Short exercise:
Please output every line of the material as it stands, without the pictures.

## start

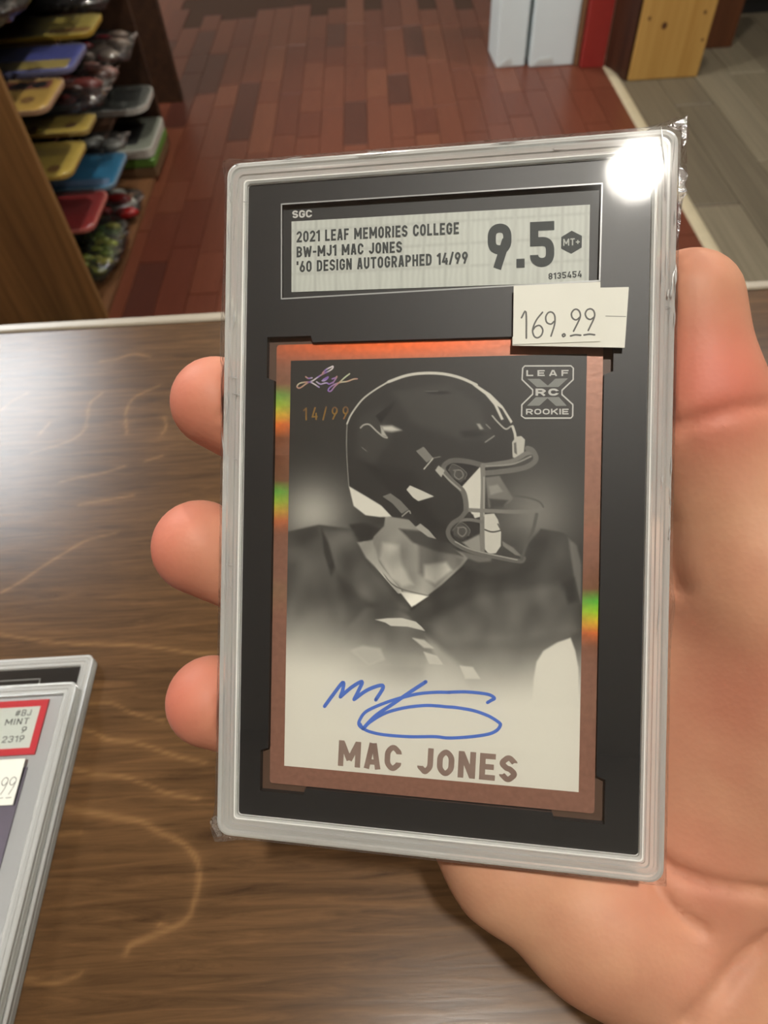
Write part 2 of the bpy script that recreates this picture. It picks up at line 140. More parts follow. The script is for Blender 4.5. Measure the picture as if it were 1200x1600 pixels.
def thin_clear(name, tint=(1, 1, 1, 1), gloss=0.06, rough=0.08, crinkle=0.0, scale=40.0, haze=0.0):
    """thin clear plastic: passes light straight through, reflects by Fresnel, may carry a little haze"""
    m = bpy.data.materials.new(name)
    m.use_nodes = True
    nt = m.node_tree
    nt.nodes.clear()
    out = nd(nt, 'ShaderNodeOutputMaterial')
    tr = nd(nt, 'ShaderNodeBsdfTransparent')
    tr.inputs['Color'].default_value = tint
    gl = nd(nt, 'ShaderNodeBsdfGlossy')
    gl.inputs['Roughness'].default_value = rough
    lw = nd(nt, 'ShaderNodeFresnel', i_IOR=1.45)
    ma = nd(nt, 'ShaderNodeMath', operation='ADD', use_clamp=True)
    ma.inputs[1].default_value = gloss
    nt.links.new(lw.outputs['Fac'], ma.inputs[0])
    mx = nd(nt, 'ShaderNodeMixShader')
    nt.links.new(ma.outputs['Value'], mx.inputs['Fac'])
    src = tr
    if haze:
        df = nd(nt, 'ShaderNodeBsdfDiffuse')
        df.inputs['Color'].default_value = (0.85, 0.86, 0.84, 1)
        hz = nd(nt, 'ShaderNodeMixShader')
        hz.inputs['Fac'].default_value = haze
        nt.links.new(tr.outputs['BSDF'], hz.inputs[1])
        nt.links.new(df.outputs['BSDF'], hz.inputs[2])
        src = hz
    nt.links.new(src.outputs[0], mx.inputs[1])
    nt.links.new(gl.outputs['BSDF'], mx.inputs[2])
    if crinkle:
        tc = nd(nt, 'ShaderNodeTexCoord')
        nz = nd(nt, 'ShaderNodeTexNoise', i_Scale=scale, i_Detail=3.0, i_Distortion=1.5)
        nt.links.new(tc.outputs['Object'], nz.inputs['Vector'])
        b = nd(nt, 'ShaderNodeBump', i_Strength=crinkle, i_Distance=0.002)
        nt.links.new(nz.outputs['Fac'], b.inputs['Height'])
        nt.links.new(b.outputs['Normal'], gl.inputs['Normal'])
        nt.links.new(b.outputs['Normal'], lw.inputs['Normal'])
    nt.links.new(mx.outputs['Shader'], out.inputs['Surface'])
    return m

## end

Task answer:
Write part 2 of the bpy script that recreates this picture. It picks up at line 140. More parts follow. The script is for Blender 4.5. Measure the picture as if it were 1200x1600 pixels.
def thin_clear(name, tint=(1, 1, 1, 1), gloss=0.06, rough=0.08, crinkle=0.0, scale=40.0, haze=0.0):
    """thin clear plastic: passes light straight through, reflects by Fresnel, may carry a little haze"""
    m = bpy.data.materials.new(name)
    m.use_nodes = True
    nt = m.node_tree
    nt.nodes.clear()
    out = nd(nt, 'ShaderNodeOutputMaterial')
    tr = nd(nt, 'ShaderNodeBsdfTransparent')
    tr.inputs['Color'].default_value = tint
    gl = nd(nt, 'ShaderNodeBsdfGlossy')
    gl.inputs['Roughness'].default_value = rough
    lw = nd(nt, 'ShaderNodeFresnel', i_IOR=1.45)
    ma = nd(nt, 'ShaderNodeMath', operation='ADD', use_clamp=True)
    ma.inputs[1].default_value = gloss
    nt.links.new(lw.outputs['Fac'], ma.inputs[0])
    mx = nd(nt, 'ShaderNodeMixShader')
    nt.links.new(ma.outputs['Value'], mx.inputs['Fac'])
    src = tr
    if haze:
        df = nd(nt, 'ShaderNodeBsdfDiffuse')
        df.inputs['Color'].default_value = (0.85, 0.86, 0.84, 1)
        hz = nd(nt, 'ShaderNodeMixShader')
        hz.inputs['Fac'].default_value = haze
        nt.links.new(tr.outputs['BSDF'], hz.inputs[1])
        nt.links.new(df.outputs['BSDF'], hz.inputs[2])
        src = hz
    nt.links.new(src.outputs[0], mx.inputs[1])
    nt.links.new(gl.outputs['BSDF'], mx.inputs[2])
    if crinkle:
        tc = nd(nt, 'ShaderNodeTexCoord')
        nz = nd(nt, 'ShaderNodeTexNoise', i_Scale=scale, i_Detail=3.0, i_Distortion=1.5)
        nt.links.new(tc.outputs['Object'], nz.inputs['Vector'])
        b = nd(nt, 'ShaderNodeBump', i_Strength=crinkle, i_Distance=0.002)
        nt.links.new(nz.outputs['Fac'], b.inputs['Height'])
        nt.links.new(b.outputs['Normal'], gl.inputs['Normal'])
        nt.links.new(b.outputs['Normal'], lw.inputs['Normal'])
    nt.links.new(mx.outputs['Shader'], out.inputs['Surface'])
    return m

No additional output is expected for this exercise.